Reputation: 4853
I was looking through some Android source and found the implementation of writev
to be entirely in assembly. I have a general working knowledge of ASM but am unfamiliar with the nuances of the ARM instruction set. Considering this code:
ENTRY(writev)
mov ip, r7
ldr r7, =__NR_writev
swi #0
mov r7, ip
cmn r0, #(MAX_ERRNO + 1)
bxls lr
neg r0, r0
b __set_errno
END(writev)
After some searching around I found the following:
__NR_writev = __NR_SYSCALL_BASE+146
__NR_SYSCALL_BASE = 0
What exactly is happening here? From what I could find, the ip
register is an alias for r12 and is further known as the scratch register. Nearly all of the ASM implementations I can find in the source have this general layout:
The code loads r7 into ip, r7 gets loaded with the actual memory address of the routine, then a software interrupt is issued. Although I do not know exactly what is happening, I can see that the remaining bit of code is checking for errors using the return values of the __NR_writev subroutine call.
Where is the actual implementation of writev if this ASM routine only redirects the call and checks for errors?
Why is r7 being saved here and why into ip(r12/scratch register)?
Why is the memory address of the actual implementation loaded into r7 prior to a SWI?
Upvotes: 3
Views: 1047
Reputation: 39581
The actual implementation of writev is somewhere in your operating system's kernel. The SWI instruction causes the CPU to switch to supervisor mode, and begin executing the kernel's exception handler. While in supervisor mode the kernel can do things that your user mode code can't do directly, like access devices.
The value of R7 is saved to IP (R12) because the calling convention being followed requires that the value of R7 be preserved across the call. It doesn't require that the IP register be saved.

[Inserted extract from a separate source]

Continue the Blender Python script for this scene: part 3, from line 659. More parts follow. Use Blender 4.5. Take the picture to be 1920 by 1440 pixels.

The value loaded into R7 isn't an address, it's the number 146. Since other system calls also use SWI #0
, they all end up executing the the same exception handler in the kernel. The value in R7 is used determine which system call was invoked. The exception handler probably jumps to the system call's implementation in the kernel by using the value in R7 as a scaled offset into a table of addresses.